Momentary pain & ending your life (20:41)

That he literally thought that ending his life would be a better opportunity than continuing on because of the decisions that he had made. I share all that because as I sit here with you listening and or watching, had I made that decision, this moment doesn't happen. Had I made that decision, the millions of lives that I've already impacted don't ever get touched. Had I made that decision, the beautiful, caring, loving, compassionate wife and incredible daughter that I have now, I would have never got to meet. The momentary pain that was going through me, that was coursing through my veins with such a voracious pace, was not worth ending my life for. But in the heat of the moment, that's where my mindset was at. You see, no matter how bad something is that you're going through right now, no matter the financial dire straits you feel like you're in, no matter the relationship you're having with your wife or husband or lack thereof, no matter how alone you feel, how void of love, how unworthy of all the above that you really feel, I can assure you with complete certainty from my current vantage point in life, that's just not true. You see, had I taken that way out, the weak way out, the coward's way out, none of this would have existed. Seven, eight, nine years of my life that I've now gotten to live and much to the fullest of my ability would have been struck off the list.


The dash on my tombstone (22:36)

The dash on my tombstone would have been much smaller. And admittedly in that situation. I don't know if someone would have even come to my funeral. With the way that I had been living. And I truly believe. The quality of a man's life. Or a woman's life. Can be gauged so much by those that mourn them when they're gone. And I don't ever want this to be a morbid show. I don't want you to mourn me when the day comes that I leave. I'd love life to be celebrated, but I know I'm destined for impact. So no, I didn't taste the gun oil in my mouth. I didn't get to that point.


Overcoming Selective Memory Loss

Breaking the Selective Memory Loss (23:16)

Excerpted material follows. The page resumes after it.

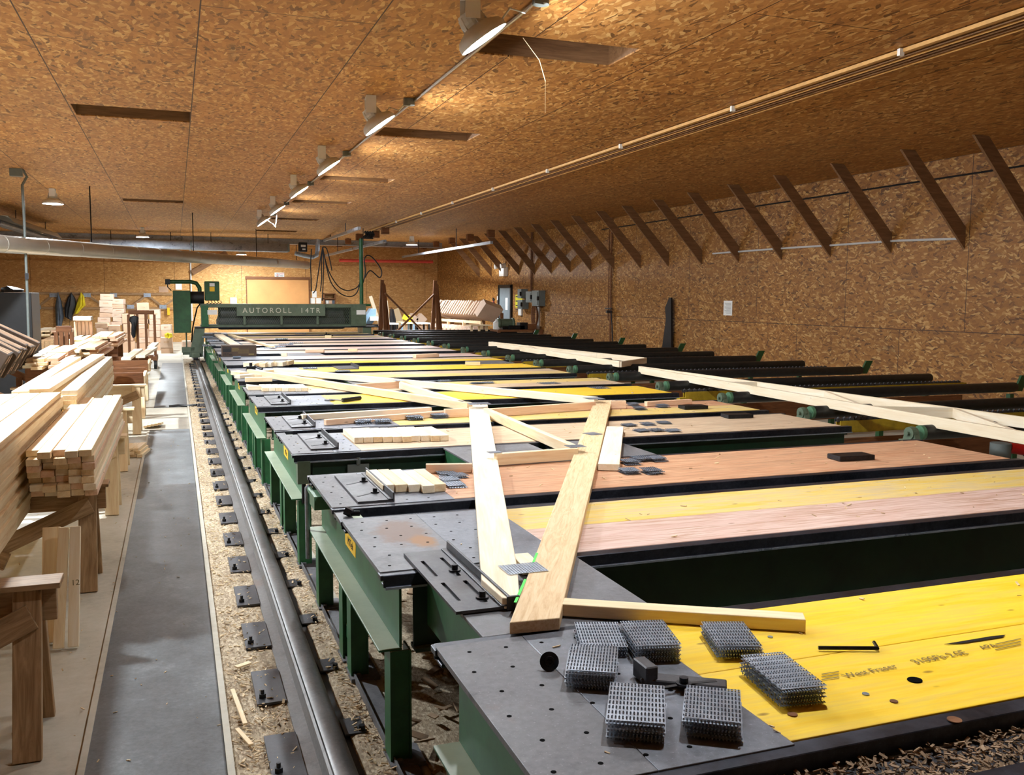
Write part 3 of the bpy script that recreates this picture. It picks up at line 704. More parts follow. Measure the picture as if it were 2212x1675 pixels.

No, I didn't have a misfire. No, it wasn't that catastrophic, right? There's all these stories that I've heard others tell. But until this conversation was had with this individual, I forgot all about this moment. I'll call it selective memory loss. I'll call it fear of addressing what really went on I'll call it shame in the fact that I wasn't proud of not only what I did leading up to that moment but also the way that I handled the moment as a whole but nonetheless it existed and I'm honored at the fact that I get to sit here every day and share a life lesson with you that hopefully presents a new perspective. That maybe opens just a crease in the door. To the window of opportunity. Of the next season of your life. Because there are plenty of dark times before there's light. And even as someone now that is in light times consistently, there's still moments of darkness. No matter what those moments look like, no matter what happens, I can promise you someone actually cares. And someone cares so much, that person is me, that I'm encouraging you when you have those bad days, when you feel like hope is lost, when you don't know how to continue, think of this very conversation and the fact of me not doing that has led you here. And know that when you decide to step into that level of your own awareness, it's going to put you in the position later in life to get shit done.